Britain and France commit troops to Poland itself to help hold off the German invasion, as soon as possible after the invasion begins.
How exactly do they get there? The most direct route would be via the Baltic but I think the
Kriegsmarine and
Luftwaffe might have had something to say about that. The only other ways are overland via Italy, which as a quasi-ally of Germany I doubt would grant transit rights, and then other countries or via the Mediterranean and Black Sea which would take much longer and then still need transit through either Romania or the Soviet Union which I can't really see being forthcoming.
A larger Saar offensive, in which the French military succeeds in launching its 40-division assault and isn't quite so half-hearted.

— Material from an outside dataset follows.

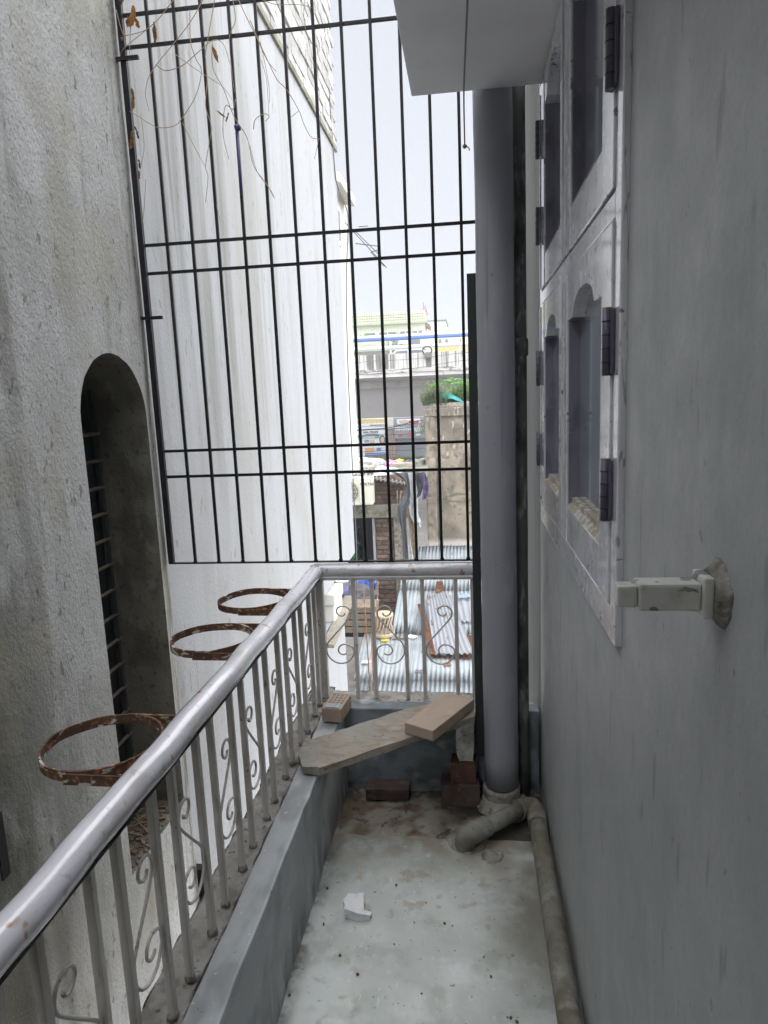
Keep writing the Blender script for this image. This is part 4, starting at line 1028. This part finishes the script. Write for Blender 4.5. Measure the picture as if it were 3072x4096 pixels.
lump('white_plastic', 'tarp_white', 'white plastic sheet draped on the awning left of the tarpaulin', 'plastic sheet', (470, 965), .55, .35, .20, .4, None, 12.3)
lump('mud_heap', 'stone', 'brown mud heap between awning and white plastic sheet', 'rubble heap', (355, 960), .28, .25, .18, .4, None, 12.4)

# tin roof ----------------------------------------------------------
RS = .2575
def rz(y): return -2.38 + RS * (y - 9)
def onroof(x, y, h=0):
    px, py = D5(x, y); a = at(px, py, 1); d = a - CAM_POS
    t = (-2.38 + RS * (0 - 9) + h - CAM_POS.z) / (d.z - RS * d.y); return CAM_POS + d * t
tr_ = empty('tin_roof', (0, 10, GZ), 'pale corrugated tin roof sloping down below the end railing', 'roof')
ROWS = [(7.1, 9.05), (8.95, 10.2), (10.1, 11.5), (11.4, 13.0)]
XL = [-1.66, -.86, -.08, .72, 1.5, 2.3, 3.1]
for i, (y0, y1) in enumerate(ROWS):
    for j in range(6):
        x0, x1 = XL[j] - .03, XL[j + 1] + .03
        if i == 0 and j == 0: x0 = -1.64
        if i >= 2 and j == 0: x0 = -1.26
        dy = random.uniform(-.08, .08); nw = int((x1 - x0) / .066 * 6)
        def fn(u, v, x0=x0, x1=x1, y0=y0 + dy, y1=y1, i=i, j=j):
            x = x0 + (x1 - x0) * u; y = y0 + (y1 - y0) * v
            return (x, y, rz(y) + .0075 * math.sin(x / .066 * 2 * math.pi) - .012 * (v - .5) + .012 * (j % 2) + .012 * noise.noise(Vector((x * 2, y * 2, i))))
        MB().grid(fn, nw, 4, True, .003).build('tin_sheet', 'tin', tr_)
MB().span((-1.5, 7.4, GZ), (3.0, 12.8, -2.95)).build('wall', 'mud', tr_)
# rusty sheet lying on the roof
def sheet(name, corners, m, label, h0, pitch, amp, parent=None, thick=.004):
    c = [onroof(x, y, h) for (x, y), h in zip(corners, h0)]
    wdt = (c[3] - c[2]).length
    def fn(u, v):
        p = c[0].lerp(c[1], u).lerp(c[3].lerp(c[2], u), v)
        return p + Vector((0, 0, amp * math.sin(u * wdt / pitch * 2 * math.pi) + .02 * noise.noise(Vector((u * 3, v * 3, 1)))))
    o = MB().grid(fn, max(20, int(wdt / pitch * 8)), 8, True, thick).build(name, m, parent)
    return tag(o, label, 'roof sheet') if label else o
sheet('rusty_sheet', [(925, 300), (1065, 275), (1240, 690), (960, 690)], 'tin_rust', 'rust-edged corrugated sheet lying askew on the tin roof', (.10, .10, .10, .10), .075, .014)
sheet('lower_rusty_sheet', [(955, 560), (1240, 560), (1240, 722), (950, 712)], 'tin_red', 'rust brown corrugated sheet peeping out below the askew sheet', (.04, .04, .04, .04), .075, .014)
sheet('rust_strip', [(862, 360), (905, 350), (985, 690), (945, 690)], 'tin_red', 'rust red metal strip along the left edge of the askew sheet', (.13, .13, .13, .13), .5, .0)
sheet('rust_scrap', [(985, 210), (1028, 205), (1045, 270), (985, 290)], 'tin_red', 'small rust red scrap at the top of the askew sheet', (.12, .12, .12, .12), .5, .0)
sheet('torn_sheet', [(1040, 300), (1230, 290), (1238, 480), (1120, 470)], 'tin_rust', 'corrugated sheet partly behind the downpipe at the right of the roof', (.06, .06, .06, .06), .075, .014)
sheet('blue_scrap', [(1130, 300), (1215, 290), (1220, 312), (1135, 318)], 'sign_pale', 'pale blue plastic scrap lying on the tin roof near the downpipe', (.11, .11, .11, .11), .5, .0)
random.seed(21)
for k, (x, y, m, lb) in enumerate(((830, 575, 'white_lump', 'white scrap on the tin roof left of the askew sheet'), (645, 597, 'yellow', 'yellow scrap below the cane stool on the tin roof'), (880, 805, 'cloth_dark', 'slate blue scrap low on the tin roof'),
                               (740, 590, 'bark', 'thin dark stick lying right of the cane stool'), (520, 745, 'tarp_white', 'white paper scrap by the rods on the tin roof'), (1060, 760, 'tin_red', 'rust flake below the askew sheet'))):
    p = onroof(x, y, .02); b = MB(); b.box(p, (.22 if m == 'bark' else .12, .03 if m == 'bark' else .09, .015), random.uniform(-.4, .4)); b.rough(.015, 2, 12); tag(b.build('roof_scrap', m), lb, 'scrap')
# things at the shed door
bk = A5(366, 262, 11.3); e = empty('paint_bucket', bk - Vector((0, 0, .18)), 'white plastic bucket with purple band at the shed doorway', 'bucket')
MB().lathe([(.09, -.17), (.115, .15), (.122, .15), (.122, .17), (.112, .17), (.10, .0)], bk, 20).build('pail', 'bucket', e)
MB().lathe([(.098, -.12), (.112, .06)], bk, 20).build('printed_band', 'cloth_violet', e)
MB().tube(catmull([bk + Vector((-.12, 0, .15)), bk + Vector((0, -.1, .05)), bk + Vector((.12, 0, .15))], 6), .004, 5).build('handle', 'cable_grey', e)
def blob(name, m, label, cat, x, y, Y, w_, d_, h_, am=.3):
    p = A5(x, y, Y); b = MB(); r = bmesh.ops.create_icosphere(b.b, subdivisions=3, radius=.5)
    for v in r['verts']:
        q = v.co.copy(); q = q * (1 + am * 1.6 * noise.noise(q * 4 + p) + am * noise.noise(q * 10)); v.co = Vector((q.x * w_, q.y * d_, q.z * h_)) + p
    return tag(b.build(name, m), label, cat)
blob('blue_bag', 'blue', 'blue and white plastic bag in the shed doorway', 'bag', 490, 228, 11.9, .5, .3, .24)
blob('dark_sack', 'cloth_dark', 'dark bulging sack below the blue bag', 'sack', 480, 310, 11.5, .62, .4, .42, .2)
blob('orange_scrap', 'sign_orange', 'orange plastic scrap left of the blue bag', 'plastic scrap', 430, 235, 11.6, .1, .08, .1)
blob('brown_sack', 'mud', 'brown sack between the bucket and the crate', 'sack', 430, 370, 11.2, .36, .3, .25, .25)
c0 = onroof(470, 556); cz = A5(475, 390, c0.y).z
cr = empty('wooden_crate', c0, 'weathered slatted wooden crate on the tin roof at the shed door', 'crate')
cw, cdp = .56, .4; chh = cz - c0.z
for k in range(4):
    z = c0.z + .02 + k * (chh - .08) / 3
    MB().span((c0.x - cw / 2, c0.y - .01, z), (c0.x + cw / 2, c0.y + .01, z + .085)).build('slat', 'crate', cr)
    MB().span((c0.x + cw / 2 - .01, c0.y + .012, z), (c0.x + cw / 2 + .01, c0.y + cdp, z + .085)).build('slat', 'crate', cr)
for sx in (-1, 1): MB().span((c0.x + sx * (cw / 2 - .03) - .02, c0.y - .03, c0.z), (c0.x + sx * (cw / 2 - .03) + .02, c0.y - .012, cz)).build('corner_post', 'crate', cr)
MB().span((c0.x - cw / 2 - .02, c0.y - .03, cz), (c0.x + cw / 2 + .02, c0.y + cdp, cz + .03)).build('lid', 'crate', cr)
s0 = onroof(642, 565); sz = A5(640, 420, s0.y).z; e = empty('cane_stool', s0, 'pale round cane stool beside the wooden crate', 'stool')
h_ = sz - s0.z
MB().lathe([(.15, 0), (.16, .02), (.15, .05), (.145, .05)], s0 + Vector((0, 0, h_ - .05)), 20).build('seat', 'cane', e)
MB().lathe([(.16, 0), (.17, .02), (.17, .06), (.15, .06)], s0, 20).build('base_ring', 'cane', e)
for i in range(14):
    a = i * 2 * math.pi / 14; MB().tube([s0 + Vector((.16 * math.cos(a), .16 * math.sin(a), .03)), s0 + Vector((.115 * math.cos(a + .3), .115 * math.sin(a + .3), h_ * .5)), s0 + Vector((.145 * math.cos(a + .6), .145 * math.sin(a + .6), h_ - .04))], .012, 6).build('cane_stay', 'cane', e)
for a_, b_, lb in (((550, 950), (503, 220), 'thin rusty rod leaning up to the left in front of the crate'), ((567, 945), (602, 210), 'thin rusty rod leaning up to the right in front of the cane stool'), ((575, 940), (555, 555), 'short thin rod between the two leaning rods')):
    p = onroof(*a_, .01); q = A5(*b_, p.y + 1.0); tag(MB().tube([p, q], .009, 6).build('leaning_rod', 'tin_red'), lb, 'rod')
# foam boxes and leaning plank at the slot of the white wall
fz = -.45
e = empty('foam_box', (FX - .1, 6.05, fz), 'white foam packing box on the ledge under the white wall', 'foam box')
MB().span((FX - .30, 5.85, fz), (FX + .03, 6.25, fz + .16), .012).build('lower_half', 'foam', e)
MB().span((FX - .28, 5.82, fz + .165), (FX + .05, 6.22, fz + .27), .012).build('upper_half', 'foam', e)
p, q = at(*D5(392, 312), 6.6), at(*D5(268, 640), 5.3); p.x = max(p.x, FX + .04); q.x = max(q.x, FX + .05)
b = MB().bar(p, q, .03, .10, (1, 0, 0)); b.rough(.004, 2, 9); tag(b.build('leaning_plank', 'plank'), 'grey plank leaning along the ledge beside the foam box', 'plank')
tag(loft('dark_tarpaulin', 'dark_net', [(158, 745), (122, 825), (135, 905), (140, 1000)], [(180, 745), (215, 880), (230, 960), (240, 1010)], 8.4, None, .05, 8, .01, 1), 'black green tarpaulin sagging below the end of the white wall', 'tarpaulin')
tag(loft('green_net', 'green_net', [(140, 920), (118, 960), (95, 1010)], [(150, 935), (152, 970), (158, 1010)], 8.2, None, .03, 6, .008, 5), 'bright green net scrap under the dark tarpaulin', 'net')

# ================================================================== street beyond
FY = 30.0
fo = empty('flyover', (-5, FY, GZ), 'concrete flyover with streaked parapet crossing behind the yard', 'flyover')
FX0, FX1 = -46, 40
pl = at(780, 769, FY); z_par1 = at(900, 762, FY).z; z_par0 = at(900, 795, FY).z; z_led0 = at(900, 803, FY).z; z_gir0 = at(900, 812, FY).z; z_web0 = at(850, 902, FY + 1.6).z
x = FX0
while x < FX1:
    MB().span((x, FY, z_par0), (x + 2.48, FY + .25, z_par1), .01).build('parapet_panel', 'parapet', fo); x += 2.5
b = MB().span((FX0, FY - .12, z_led0), (FX1, FY + .3, z_par0)); bmesh.ops.subdivide_edges(b.b, edges=[e for e in b.b.edges if e.calc_length() > 5], cuts=300)
for v in b.b.verts: v.co += Vector((0, noise.noise(v.co * 2) * .04, noise.noise(v.co * 3) * .04))
b.build('ledge', 'cornice', fo)
x = FX0
while x < FX1:
    MB().span((x, FY - .06, z_gir0), (x + 4.97, FY + .4, z_led0 - .01)).build('fascia', 'girder', fo); x += 5
MB().prism([(FX0, FY + .25, z_gir0), (FX0, FY + 1.6, z_web0), (FX0, FY + 7, z_web0), (FX0, FY + 8.4, z_gir0), (FX0, FY + 8.4, z_gir0 + .02), (FX0, FY + .25, z_gir0 + .02)], (FX1 - FX0, 0, 0)).build('box_girder', 'soffit', fo)
ZD = z_par1 - 1.12
MB().span((FX0, FY + .26, ZD - .3), (FX1, FY + 8.4, ZD)).build('carriageway', 'street', fo)
MB().span((FX0, FY + 8.2, z_par0), (FX1, FY + 8.4, z_par1)).build('far_parapet', 'parapet', fo)
for x in (-19, 13): MB().span((x, FY + 2, GZ), (x + 2, FY + 6, z_web0)).build('pier', 'girder', fo)
pr = empty('pipe_railing', (-5, FY + .1, z_par1), 'white and blue pipes carried along the flyover parapet', 'pipes')
zA_, zB_ = at(900, 726, FY).z, at(900, 748, FY).z
MB().tube([(FX0, FY + .1, zA_ + .05), (FX1, FY + .1, zA_ + .05)], .075, 12).build('upper_pipe', 'tube_white', pr)
MB().tube([(FX0, FY + .08, zA_ - .07), (FX1, FY + .08, zA_ - .07)], .055, 12).build('blue_pipe', 'tube_blue', pr)
MB().tube([(FX0, FY + .1, zB_), (FX1, FY + .1, zB_)], .08, 12).build('lower_pipe', 'tube_white', pr)
x = at(*DA(533, 600), FY).x - 2.95 * 6
for i in range(14): MB().span((x + i * 2.95 - .04, FY + .07, z_par1), (x + i * 2.95 + .04, FY + .15, zA_ + .1)).build('stanchion', 'tube_white', pr)
cc = at(*DA(1025, 672), FY - .1); e = empty('cable_coil', cc, 'round coil of black cable with grey box on the flyover parapet', 'cable coil')
for i in range(4): MB().tube([(cc.x + (.21 - .012 * i) * math.cos(a * .262), FY - .06 - .02 * i, cc.z + (.20 - .01 * i) * math.sin(a * .262)) for a in range(24)], .012, 5, True).build('loop', 'cable', e)
r = rect(DA, 985, 705, 1085, 768, FY - .2); upright(r, FY - .22, .18, .01).build('junction_box', 'mesh_grey', e)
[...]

The problem with this if I remember correctly from previous threads is the way that the French army was structured - to launch a major offensive would require them to call up their reserves but the way that was organised it took a lot of time and effort, which by the time it would have been completed Poland was already doomed. The British weren't much better since the army had always been at the back of the queue for funding behind the Royal Navy and Royal Air Force so plans for a 'continental force' that could intervene on, as the name would imply, the continent had to be continually scaled back and eventually effectively cancelled. They also had the problem of having to deploy first across the Channel to France and then move up to the border for an assault into Germany.
If you want it to be possible then I think you would need to make some rather larger changes to how things were set up with the French and British militaries. Which then brings up the question of if the Germans know that they can now mobilise faster would they still risk an attack on Poland, or if they do will they have to weaken it by leaving troops on their western border to the possible extent of undermining the invasion of Poland itself which is the whole point of the exercise?